Los Joubert cuentan también la increíble historia que vivieron con la leopardo Legadema (la que adoptó un bebé babuino), hacen un conmovedor alegato sobre los animales como individuos y denuncian la terrible realidad de la decadencia de los grandes felinos en el mundo por la mano del hombre, en una campaña para intentar salvar a estos animales (y los ecosistemas que los cobijan) de una extinción cercana en las próximas décadas.
El león se extingue
El País. Jacinto Antón 11 Feb 2012
Pocas experiencias hay tan impresionantes como oír el rugido de un león en la inmensa noche africana. Ese sonido que parece brotar de las entrañas mismas de la naturaleza y llenarlo todo es la quintaesencia de África. Como lo es la melena del gran depredador. Símbolo regio por excelencia, encarnación del poder, imagen de la fuerza, el león parece inmortal y eterno. Y sin embargo se encuentra en una situación de peligrosa vulnerabilidad, en el límite incluso de la extinción. «Aunque muchos lo consideren imposible, tenemos que empezar a pensar en un África sin leones muy pronto», advierte Dereck Joubert, una de las personas del mundo que mejor conoce a esos felinos. «Si no ponemos remedio inmediatamente, van a desaparecer, y rápido, en 10 o 15 años».

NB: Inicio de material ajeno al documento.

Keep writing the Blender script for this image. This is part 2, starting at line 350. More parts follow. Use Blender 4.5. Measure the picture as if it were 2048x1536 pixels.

¿Qué amenaza al rey de la selva? «Cinco cosas: el hombre, el hombre, el hombre, el hombre y el hombre», recalca con ferocidad el naturalista. En su opinión, bastaría con 50 millones de dólares – «un precio barato»- para salvar al gran icono de África, del que apenas quedan 20.000 ejemplares, tras ver reducida su población en las últimas dos décadas en un 50 %. Hace medio siglo había 400.000. Pueden parecer muchos esos 20.000, sobre todo si piensas en los devoradores de hombres del Tsavo o de Wangingombe, o si has visto alguno muy cerca. Pero, señala Joubert, solo unos 4.000 son machos. Y, sin contar con los que masacran los furtivos, se cazan con licencia 600 de ellos al año, para trofeos, lo que provoca un declive imparable en las manadas, organizadas segun un esquema familiar.
Otro gasto es en la protección de ganado. Dereck señala la posibilidad de colocar algún tipo de dispositivo electrónico en los leones que advierta de su presencia a las vacas. Salvar al león significa, destacan los Joubert, salvar a muchas otras especies, el ecosistema africano e incluso los parques naturales y a los propios africanos. «No olvidemos que el gran reclamo de los safaris fotográficos es los leones. Si dejara de haberlos, el turismo desaparecería. Nadie quiere ir a una reserva en África en la que no haya leones».